I liked "Crash." In its own way, it's a bit right-wing in that it offers no easy answers, no formulas, no monochromatic morality, no easy redemption. That's kind of refreshing, I think, in the bubble that is L.A., to have an artistic statement that consciously shuns the "let's all hold hands and sing" liberal panacea.

My comments on "Good Night, etc." are already on record. Good flick, but one-sided fiction.

I didn't see "Brokeback," but I think the controversy is overhyped, and I don't believe it lost because of queer characters. Mrs. Eno saw it and called it "the first draft of a good movie."

I didn't see "Memoirs of a Geisha" since I haven't read the book, and I don't want a cheesy movie to spoil it.

And "Walk the Line"? Jon Stewart was right, it was "Ray" with white people, and I liked it for what it was -- a glossy biopic.
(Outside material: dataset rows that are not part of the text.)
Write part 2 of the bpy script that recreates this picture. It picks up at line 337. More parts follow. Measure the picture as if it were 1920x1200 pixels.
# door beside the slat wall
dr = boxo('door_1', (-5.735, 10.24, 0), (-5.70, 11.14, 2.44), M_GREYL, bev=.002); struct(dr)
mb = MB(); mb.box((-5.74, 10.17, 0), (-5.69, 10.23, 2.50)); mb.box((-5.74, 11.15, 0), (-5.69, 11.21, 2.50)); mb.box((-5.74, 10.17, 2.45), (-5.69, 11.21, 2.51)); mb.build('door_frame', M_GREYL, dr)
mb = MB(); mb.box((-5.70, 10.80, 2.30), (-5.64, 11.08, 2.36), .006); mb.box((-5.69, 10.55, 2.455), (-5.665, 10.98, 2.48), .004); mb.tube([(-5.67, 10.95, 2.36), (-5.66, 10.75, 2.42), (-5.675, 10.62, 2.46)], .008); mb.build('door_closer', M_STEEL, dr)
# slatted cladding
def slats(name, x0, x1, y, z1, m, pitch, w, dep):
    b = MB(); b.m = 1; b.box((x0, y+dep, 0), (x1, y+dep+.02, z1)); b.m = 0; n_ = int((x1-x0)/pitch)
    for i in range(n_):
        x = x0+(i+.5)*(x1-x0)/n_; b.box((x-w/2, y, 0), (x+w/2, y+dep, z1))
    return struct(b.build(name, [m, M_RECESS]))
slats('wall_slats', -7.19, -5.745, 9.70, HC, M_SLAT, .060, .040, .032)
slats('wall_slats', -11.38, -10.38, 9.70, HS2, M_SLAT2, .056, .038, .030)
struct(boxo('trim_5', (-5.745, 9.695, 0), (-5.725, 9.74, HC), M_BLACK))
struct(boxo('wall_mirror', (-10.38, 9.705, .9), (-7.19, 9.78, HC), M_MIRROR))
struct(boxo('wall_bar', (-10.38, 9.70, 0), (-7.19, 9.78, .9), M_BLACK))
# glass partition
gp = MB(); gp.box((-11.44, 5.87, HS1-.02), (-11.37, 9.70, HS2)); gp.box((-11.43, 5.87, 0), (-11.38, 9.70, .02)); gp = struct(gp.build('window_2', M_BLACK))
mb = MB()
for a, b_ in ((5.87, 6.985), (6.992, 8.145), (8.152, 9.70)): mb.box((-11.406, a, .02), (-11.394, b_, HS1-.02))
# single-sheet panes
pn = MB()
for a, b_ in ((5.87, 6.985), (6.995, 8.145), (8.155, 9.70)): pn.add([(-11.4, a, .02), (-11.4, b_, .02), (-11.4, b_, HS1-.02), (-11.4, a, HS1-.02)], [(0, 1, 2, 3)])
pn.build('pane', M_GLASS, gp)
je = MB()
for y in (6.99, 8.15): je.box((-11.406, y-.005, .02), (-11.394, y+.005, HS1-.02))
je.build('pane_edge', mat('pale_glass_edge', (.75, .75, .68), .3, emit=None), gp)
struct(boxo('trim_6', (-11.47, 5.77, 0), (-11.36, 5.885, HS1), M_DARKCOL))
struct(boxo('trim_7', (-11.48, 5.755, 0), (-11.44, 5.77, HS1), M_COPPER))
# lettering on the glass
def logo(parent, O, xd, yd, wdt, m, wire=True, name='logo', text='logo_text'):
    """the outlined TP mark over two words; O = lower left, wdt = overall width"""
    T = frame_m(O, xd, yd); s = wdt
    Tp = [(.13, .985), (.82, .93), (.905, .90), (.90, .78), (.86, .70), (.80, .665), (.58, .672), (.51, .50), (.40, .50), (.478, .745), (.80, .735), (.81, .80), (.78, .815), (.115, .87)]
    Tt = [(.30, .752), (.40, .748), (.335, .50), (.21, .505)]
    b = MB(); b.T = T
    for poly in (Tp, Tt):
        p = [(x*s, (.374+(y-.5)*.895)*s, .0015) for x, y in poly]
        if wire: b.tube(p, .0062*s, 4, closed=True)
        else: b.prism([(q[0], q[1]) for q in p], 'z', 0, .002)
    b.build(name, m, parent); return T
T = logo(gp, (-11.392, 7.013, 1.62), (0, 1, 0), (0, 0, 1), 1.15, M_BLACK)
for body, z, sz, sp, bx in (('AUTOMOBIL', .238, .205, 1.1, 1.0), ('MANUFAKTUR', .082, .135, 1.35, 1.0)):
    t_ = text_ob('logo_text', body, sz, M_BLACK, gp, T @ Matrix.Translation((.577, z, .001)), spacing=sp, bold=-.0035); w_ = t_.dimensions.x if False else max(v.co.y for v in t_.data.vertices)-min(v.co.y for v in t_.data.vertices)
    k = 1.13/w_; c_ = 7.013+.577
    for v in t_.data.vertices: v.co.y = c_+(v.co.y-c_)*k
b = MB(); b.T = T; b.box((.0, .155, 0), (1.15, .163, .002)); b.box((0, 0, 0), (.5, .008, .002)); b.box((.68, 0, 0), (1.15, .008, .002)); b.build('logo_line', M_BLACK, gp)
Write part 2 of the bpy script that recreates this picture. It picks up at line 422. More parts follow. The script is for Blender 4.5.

But it surely wasn't in the same class as the other nominees.

One question: When is Don Cheadle going to get his due, after being snubbed for "Traffic" and "Crash," then robbed for "Hotel Rwanda" (losing to Jamie Foxx, for god's sake)? Wake the hell up.

Bonus movie note: Netflix sent "Pirates of the Caribbean" last week, so I threw it on right away based on Razor's glowing review. What a piece of unmitigated crap! It was fully twice as long as it needed to be, with a plot overloaded with and overcomplicated by reversals and twists. And Johnny Depp (who is quite overrated in most things) was actually painful to watch in an overmannered performance; even his shambling, loosey goosey physicality seemed stiff and contrived. The typically charming Keira Knightly was wasted entirely, while looking far more masculine than her beau -- that elf guy from that trilogy thing. A failure. Walk the plank, indeed!